Durch die gewaltsame Eroberung Mittelamerikas durch die Spanier wurde der Großteil aztekischer Schrifterzeugnisse zerstört. Leben und Kultur der Kolonisierten unter Spanischer Krone zeigt die Bildhandschriften-Sammlung "Manuscripta Americana" in der Berliner Staatsbibliothek.

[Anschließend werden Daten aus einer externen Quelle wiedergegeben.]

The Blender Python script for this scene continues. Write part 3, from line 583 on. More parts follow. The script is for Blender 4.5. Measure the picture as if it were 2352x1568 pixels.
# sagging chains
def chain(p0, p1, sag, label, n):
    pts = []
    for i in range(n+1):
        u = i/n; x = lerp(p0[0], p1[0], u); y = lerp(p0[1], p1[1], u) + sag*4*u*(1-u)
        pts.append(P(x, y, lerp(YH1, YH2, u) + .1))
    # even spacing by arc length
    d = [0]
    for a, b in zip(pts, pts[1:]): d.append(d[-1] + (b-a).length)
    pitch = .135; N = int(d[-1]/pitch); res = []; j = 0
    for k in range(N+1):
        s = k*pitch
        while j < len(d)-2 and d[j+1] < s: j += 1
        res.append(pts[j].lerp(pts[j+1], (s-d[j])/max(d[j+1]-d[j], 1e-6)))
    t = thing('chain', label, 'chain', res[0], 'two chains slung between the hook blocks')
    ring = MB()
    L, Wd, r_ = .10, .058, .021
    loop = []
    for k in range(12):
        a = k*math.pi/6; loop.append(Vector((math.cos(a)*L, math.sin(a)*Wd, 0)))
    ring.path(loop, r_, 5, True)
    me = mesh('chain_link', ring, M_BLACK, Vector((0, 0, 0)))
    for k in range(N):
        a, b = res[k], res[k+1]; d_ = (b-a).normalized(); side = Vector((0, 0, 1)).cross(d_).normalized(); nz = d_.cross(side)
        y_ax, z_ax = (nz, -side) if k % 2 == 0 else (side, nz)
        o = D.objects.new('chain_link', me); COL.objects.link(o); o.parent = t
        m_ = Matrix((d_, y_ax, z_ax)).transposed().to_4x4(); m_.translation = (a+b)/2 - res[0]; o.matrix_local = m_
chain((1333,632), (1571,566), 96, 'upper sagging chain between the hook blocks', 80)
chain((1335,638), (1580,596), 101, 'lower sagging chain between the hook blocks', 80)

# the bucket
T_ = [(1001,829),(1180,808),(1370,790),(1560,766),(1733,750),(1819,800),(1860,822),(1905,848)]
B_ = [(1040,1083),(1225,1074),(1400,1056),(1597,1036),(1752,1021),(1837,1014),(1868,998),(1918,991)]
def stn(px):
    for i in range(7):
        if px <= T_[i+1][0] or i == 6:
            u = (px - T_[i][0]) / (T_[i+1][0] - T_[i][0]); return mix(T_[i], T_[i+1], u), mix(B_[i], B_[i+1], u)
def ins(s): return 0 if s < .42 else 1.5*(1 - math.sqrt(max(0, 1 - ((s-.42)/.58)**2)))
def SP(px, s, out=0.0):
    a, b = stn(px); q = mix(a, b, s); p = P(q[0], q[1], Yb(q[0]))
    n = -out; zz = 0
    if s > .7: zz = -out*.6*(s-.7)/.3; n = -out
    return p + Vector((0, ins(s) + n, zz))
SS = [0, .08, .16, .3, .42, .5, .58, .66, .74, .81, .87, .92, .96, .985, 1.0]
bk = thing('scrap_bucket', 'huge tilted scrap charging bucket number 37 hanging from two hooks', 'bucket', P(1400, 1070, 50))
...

Noch bis Ende Februar ist die Ausstellung in der Berliner Staatsbibliothek kostenfrei zu besichtigen. Foto: Benjamin Beutler

In einem Berliner Prachtbau preussischer Architektur eine Ausstellung über die Kultur eines brutal unterworfenen Volkes aus Mittelamerika zu besuchen, ist ein zwiespältiges Unterfangen. Die frisch sanierte Staatsbibliothek, gleich neben der Humboldt-Universität und drei Gehminuten vom Humboldt-Forum entfernt, das seit seiner Eröffnung wegen kolonialistischer Beutekunst nicht aus den Schlagzeilen kommt, zeigt Manuskripte, Steuerbescheide, Gerichtsakten und Kalender. Diese gehören laut Ausstellungsleitung "heute zu den wichtigsten Quellen für die Kultur und das Leben der Azteken". Wer in diese Ausstellung ohne Hintergrundwissen zu Kolonialgeschichte, Eurozentrismus und die Diskussionen über den Umgang mit angeeigneten Kulturgütern aus kolonialisierten Gesellschaften stolpert, der könnte durchaus den falschen Eindruck bekommen, dass die europäische Kolonisierung fremder Erdteile kein gewaltsamer Unterwerfungsraubzug, sondern eine historische Normalität gewesen sein könnte.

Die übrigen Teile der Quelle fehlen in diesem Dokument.